Pour le clan Gnassingbè et sa bande qui savent bien jouer sur les images en prévision des coups tordus qu’ils mijotent, il suffit que les chefs traditionnels soient vus à leur côté et surtout qu’un sceptre soit remis à leur joker- comme ce fut le cas à Kara -pour qu’ils justifient demain une victoire politique, en vérité, volée. Si, on ne tient compte que des images et du discours tenus par le groupe d’Agokoli IV, il serait incompréhensible que Faure Gnassingbè ne soit pas élu. La réalité est cependant infiniment plus complexe que ces soutiens fantoches et arrachés à coups de billets de banque. Feu Gnassingbè 1er utilisait la même tactique : organiser des marches de soutiens puis surfer sur ces manœuvres de masses pour s’adjuger des victoires qu’il volait dans la réalité. Dans ce jeu nauséabond, de même que Faure Gnassingbè sait qu’il joue sur les images, les chefs traditionnels sont conscients eux-aussi que leur soutien n’est que verbal et la réalité de l’isoloir le jour du vote, rattrapera ce cinéma. Mais dans ce jeu, la somme n’est pas nulle. Une partie a plus d’avantages sur l’autre. Faure Gnassingbè saura utiliser l’image pour justifier son hold up. C’est en cela que ces manifestations sont désastreuses.

Le pourrissement de la société togolaise est en marche. Il est urgent d’accorder quelques moments de réflexions sur la chefferie togolaise dont l’alignement politique ne peut qu’enrhumer davantage nos peuples écartelés entre un passé forcé à partir et une modernité qui tarde à venir.

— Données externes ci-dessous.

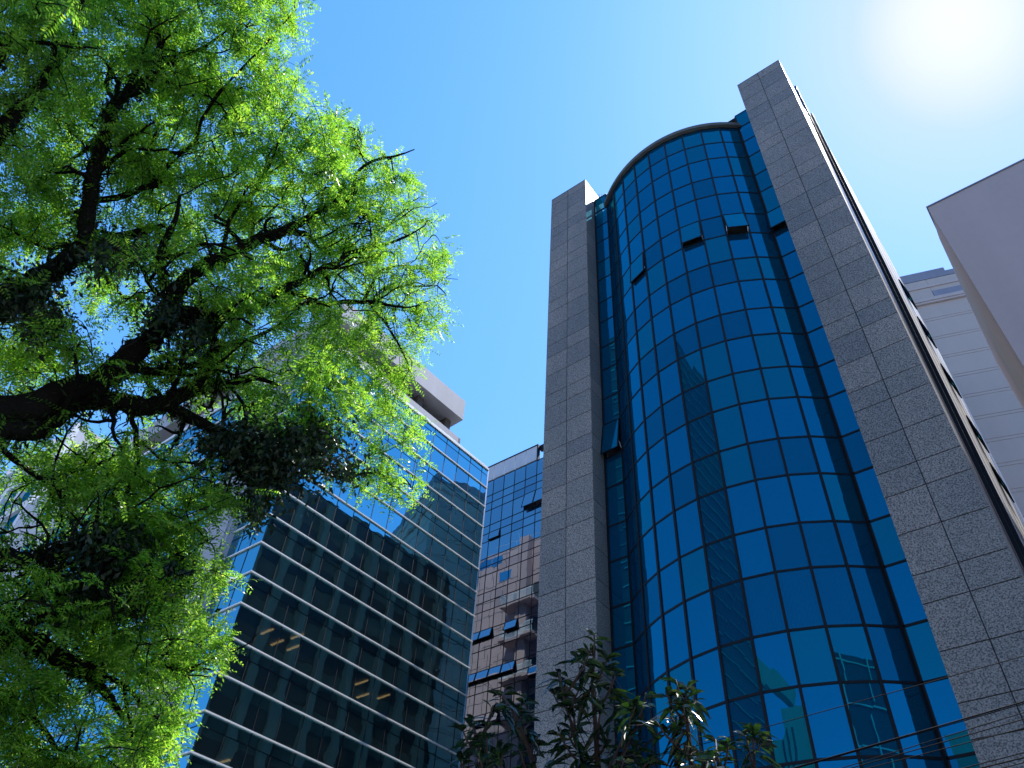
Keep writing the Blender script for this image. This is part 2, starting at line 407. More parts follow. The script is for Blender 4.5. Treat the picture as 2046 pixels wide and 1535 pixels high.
# left (front) face at y = 19.7: glass bay, pale pier, long window bay, grey end
X_CORNER = g0[0]
fx = [X_CORNER, -33.97, -34.97, -35.95]
fx2 = [-38.75-1.35*k for k in range(0, 16)]
for i in range(len(ZL)-1):
    zt, zb = ZL[i], ZL[i+1]; splits = [zt, zb] if i % 2 else [zt, zt-.62, zb]
    for xs in (fx, fx2):
        for xa, xb in zip(xs[:-1], xs[1:]):
            for c, d in zip(splits[1:], splits[:-1]):
                panes.append((jit([(xb, 19.696, c), (xa, 19.696, c), (xa, 19.696, d), (xb, 19.696, d)], .002), LGL))
    if not i % 2:
        mul.bar((fx[-1], 19.696, zt-.62), (fx[0], 19.696, zt-.62), .03, .02, (0, -1, 0)); mul.bar((fx2[-1], 19.696, zt-.62), (fx2[0], 19.696, zt-.62), .03, .02, (0, -1, 0))
for x in fx[1:-1]+fx2[1:-1]: mul.bar((x, 19.696, 2.5), (x, 19.696, ZL[0]), .035, .02, (0, -1, 0))
mul.build('mullion_grid', MULL, GB)
build_panes(panes, GB)
for i, zl in enumerate(ZL):
    m = MB(); a, b = gp(-.10, .10), gp(LEN+.05, .10); ai, bi = gp(0, .01), gp(LEN+.05, .01)
    h = .075 if i else .2
    m.prism([tuple(a), tuple(b), tuple(bi), tuple(ai)], zl-h/2, zl+h/2)
    m.prism([(-35.95, 19.60), (a[0], 19.60), (a[0]-.01, 19.68), (-35.95, 19.68)], zl-h/2+.002, zl+h/2-.002)
    m.prism([(-60.2, 19.60), (-38.75, 19.60), (-38.75, 19.68), (-60.2, 19.68)], zl-h/2+.002, zl+h/2-.002)
    m.build('ledge', LEDGE, GB)
m = MB(); m.box(-38.75, -35.95, 19.3, 19.9, 0, 43.6); m.box(-36.35, -36.15, 19.18, 19.3, 0, 43.5)
for zz in np.arange(2.5, 43, 3.646): m.box(-38.74, -35.96, 19.29, 19.3, zz, zz+.0)
m.build('concrete_pier', CONC, GB)
e = MB(); a, b = gp(LEN, .02), gp(LEN, -.25); e.prism([tuple(a), tuple(a+gd*.12), tuple(b+gd*.12), tuple(b)], 0, 43.0); e.build('corner_trim', ALU, GB)
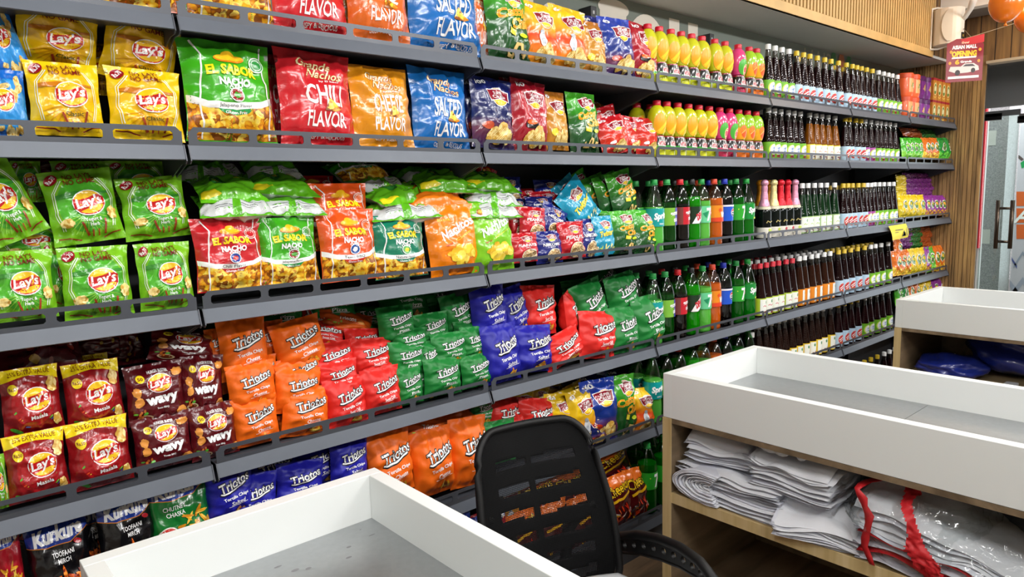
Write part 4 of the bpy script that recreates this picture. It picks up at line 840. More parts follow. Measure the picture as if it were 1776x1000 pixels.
pk('p_plainorange', 1580, 230, 34, 18, 1, 'back', .16, pitch=30); pk('p_plaingreen', 1608, 232, 24, 20, 1, 'back', .16, pitch=30); pk('p_plainorange', 1594, 236, 20, 16, 1, 'back', .2, pitch=30)
for px in (1565, 1574, 1584, 1595): pk('p_yellow', px, 357, 15, 38, 2)
for px in (1605, 1612, 1619, 1626, 1632): pk('p_purple', px, 356, 12, 34, 2)
for j in range(5):
    pk('p_plainyellow', 1562+(j % 2)*1, 309+9*j, 16, 12, 2, 'back stack', .13, pitch=10)
for j in range(6):
    for i in range(5): pk('p_plainpurple', 1572+9*i+(j % 2)*4, 305+7.4*j, 13, 11, 2, 'back stack', .14+.012*(5-j), pitch=14)
for px, key in ((1554, 'p_orange'), (1561, 'p_orange'), (1570, 'p_orange'), (1579, 'p_yellow'), (1588, 'p_yellow'), (1597, 'p_yellow'), (1605, 'p_purple'), (1612, 'p_green'), (1621, 'p_orange'), (1629, 'p_orange')): pk(key, px, 453+(1579-px)*.12, 14, 42, 3)
pk('p_orange', 1556, 430, 12, 30, 3, 'upper', .09); pk('p_orange', 1564, 448, 12, 18, 3, 'upper', .05)
for j in range(4):
    for i, key in enumerate(('p_plainpurple', 'p_plainpurple', 'p_plaingreen', 'p_plaingreen', 'p_plainorange', 'p_plainorange')): pk(key, 1563+8.5*i+(j % 2)*3, 398+8.5*j, 13, 12, 3, 'back stack', .15, pitch=14)
for px, key in ((1557, 'p_green'), (1567, 'p_dgreen'), (1577, 'p_orange'), (1587, 'p_orange'), (1598, 'p_yellow'), (1609, 'p_yellow'), (1619, 'p_purple'), (1629, 'p_purple')): pk(key, px, 507+(1579-px)*.14, 11, 36, 4)
# ------------------------------------------------------------------ snack bags on the shelves (key, px, py, w, h, row, y, roll, pitch)
def rowof(t, L):
    for a in L:
        key, px, py, wd, ht = a[:5]; o = dict(row='front', y=.062)
        for k, v in zip(('row', 'y', 'roll', 'pitch', 'yaw'), a[5:]): o[k] = v
        bag(key, px, py, wd, ht, t, **o)
rowof(0, [('es_orange', 215, -68, 165, 160), ('gr_cheese', 300, -52, 70, 150, 'back', .14), ('es_green', 394, -40, 150, 168), ('gr_chili', 533, -18, 125, 166), ('gr_cheese', 596, -5, 40, 140, 'back', .14), ('gr_bbq', 652, -3, 104, 152), ('gr_salt', 768, 18, 120, 164), ('gr_bbq', 827, 38, 34, 140, 'front', .10),
    ('catty', 849, 40, 30, 120, 'back', .13), ('catty', 878, 42, 70, 138), ('sc_yellow', 934, 62, 58, 112, 'front', .062, 4), ('sc_yellow', 985, 70, 60, 112, 'front', .062, 3), ('sc_tan', 1026, 84, 42, 92), ('sc_navy', 1030, 74, 40, 90, 'back', .13), ('sc_blue', 1069, 84, 54, 104, 'front', .062, -3), ('sc_red', 1112, 92, 46, 100, 'front', .062, 6)])
rowof(1, [('lays_blue', 0, 72, 72, 118, 'upper', .10, -14, 12), ('lays_blue', 6, 180, 80, 118), ('dark_bag', 24, 60, 40, 60, 'back', .24), ('lays_yellow', 100, 68, 138, 110, 'upper', .115, 4, -14), ('lays_yellow', 244, 88, 126, 110, 'upper', .115, 10, -14), ('lays_yellow', 170, 120, 60, 90, 'back', .2), ('lays_yellow', 282, 180, 60, 110, 'back', .16), ('lays_yellow', 113, 172, 124, 126), ('lays_yellow', 252, 182, 124, 122, 'front', .062, 2),
    ('es_green', 396, 160, 150, 172), ('gr_chili', 480, 170, 60, 150, 'back', .17), ('gr_chili', 548, 173, 124, 164, 'front', .062, 2), ('gr_cheese', 660, 186, 100, 140), ('gr_salt', 745, 165, 110, 120, 'back', .19, 0), ('gr_salt', 762, 194, 94, 146, 'front', .062, 2),
    ('sc_navy', 818, 195, 34, 120, 'back', .12, 3), ('sc_navy', 853, 197, 70, 122, 'front', .062, 4), ('sc_red', 890, 175, 40, 90, 'back', .15), ('sc_red', 917, 202, 58, 124, 'front', .062, 5), ('sc_tan', 962, 210, 38, 100), ('catty', 1010, 213, 48, 102), ('sc_tan', 1048, 205, 34, 60, 'back', .2, 20, 30),
    ('sc_ketchup', 1052, 215, 40, 60, 'back', .14, -15), ('sc_ketchup', 1062, 235, 48, 66, 'front', .07, -12, 10), ('sc_ketchup', 1096, 235, 36, 64, 'front', .085, 4), ('sc_ketchup', 1121, 238, 38, 66)])
rowof(2, [('lays_green', -2, 350, 110, 140, 'upper', .12, -22), ('lays_green', 55, 420, 110, 60, 'back', .17), ('lays_green', 36, 495, 118, 118), ('lays_green', 108, 475, 60, 110, 'back', .13), ('lays_green', 168, 490, 118, 122), ('lays_green', 286, 478, 92, 112, 'front', .062, 0, 7), ('lays_green', 143, 358, 122, 124, 'upper', .115, -6), ('lays_green', 268, 360, 112, 104, 'upper', .115, -4),
    ('lays_green', 150, 325, 110, 90, 'back', .2), ('lays_green', 240, 320, 100, 80, 'back', .2), ('dark_bag', 110, 293, 130, 44, 'back', .26), ('lays_green', 48, 315, 50, 70, 'back', .2),
    ('es_red', 398, 440, 116, 122), ('es_green', 500, 434, 98, 112), ('es_orange', 603, 425, 96, 120), ('es_teal', 692, 427, 88, 106), ('nt_orange', 784, 416, 84, 118, 'front', .062, -2), ('nt_green', 850, 412, 72, 118, 'front', .062, 0), ('nt_green', 825, 405, 50, 100, 'back', .13), ('nt_orange', 800, 410, 70, 100, 'back', .12),
    ('es_orange', 590, 375, 96, 112, 'upper', .125, 0), ('es_red', 540, 335, 80, 60, 'back', .26)])
LIE = [('es_lie', 345, 300, 80, .27, .2), ('es_lie', 470, 300, 90, .24, .3), ('es_lie', 395, 335, 110, .14, .0), ('es_lie', 370, 300, 80, .3, 18), ('es_lie', 485, 328, 110, .17, -12), ('es_lie', 405, 362, 118, .10, 2), ('es_lie', 500, 362, 105, .13, -5), ('es_green', 620, 305, 90, .26, 6),
       ('es_lie', 650, 325, 90, .22, 10), ('es_lie', 685, 345, 120, .17, 12), ('es_lie', 692, 373, 112, .12, 6), ('es_lie', 730, 312, 80, .27, 4), ('es_lie', 770, 322, 100, .18, -4), ('es_lie_orange', 752, 350, 105, .15, -6), ('es_lie', 842, 322, 86, .17, -14), ('es_lie', 848, 348, 76, .14, -8), ('es_lie', 845, 368, 80, .105, -4)]
for i, (k, px, py, wp, y, rl) in enumerate(LIE): bag('es_liew' if k == 'es_lie' and i % 5 in (0, 1, 3) else k, px, py-6, wp, 40, 2, 'pile', y, roll=rl*-1 if abs(rl) > 1 else 0, pitch=62+(i*37 % 12), dh=.16, yaw=(i*53 % 24)-12, desc='green nacho bag lying on the pile' if k == 'es_green' else None)
rowof(2, [('peanut', 909, 429, 46, 50), ('nimko', 951, 428, 44, 54), ('peanut', 990, 416, 44, 62), ('nimko', 1018, 413, 34, 66, 'front', .075), ('twister', 1046, 408, 34, 66), ('catty', 1081, 402, 40, 72, 'front', .062, 0), ('catty', 1117, 403, 36, 76, 'front', .062, 4),
    ('peanut', 923, 386, 44, 54, 'upper', .1, 6), ('nimko', 958, 384, 42, 56, 'upper', .11, 26), ('nimko', 936, 358, 46, 34, 'upper', .16), ('peanut', 946, 352, 50, 40, 'back', .2), ('nimko', 951, 335, 46, 46, 'back', .24), ('nimko', 885, 333, 38, 52, 'back', .22), ('peanut', 894, 388, 24, 58, 'back', .14), ('nimko', 896, 365, 40, 40, 'back', .18), ('peanut', 914, 345, 30, 36, 'back', .25),
    ('twister', 1003, 357, 50, 84, 'upper', .13, -38), ('twister', 985, 340, 40, 60, 'back', .2, -30), ('nimko', 985, 398, 30, 30, 'back', .12), ('twister', 985, 375, 30, 50, 'back', .16, 20),
    ('catty', 1078, 336, 42, 78, 'upper', .12, -12), ('catty', 1055, 340, 40, 76, 'back', .16, -14), ('catty', 1034, 342, 40, 74, 'back', .2, -16), ('catty', 1004, 330, 40, 60, 'back', .24, -24), ('catty', 1060, 378, 40, 30, 'back', .14), ('es_red', 842, 305, 34, 34, 'back', .3, 20)])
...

La Jeunesse Unie pour la Démocratie en Afrique a déjà proposé des pistes. Il s’agit de réhabiliter la chefferie, de la déconnecter du régime RPT, de lui faire donner par voie législative, le droit à des indemnités de fonction et d’entretien de leur palais et d’exiger en retour fermement leur neutralité politique. Ce n’est qu’à ce prix que les chefs traditionnels pourront jouer dans la cohésion, dans l’intégrité et dans le respect de nos us et coutumes, leur rôle de gardien des valeurs africaines, de modérateur dans les conflits et d’irremplaçables agents de démocratisation et de développement.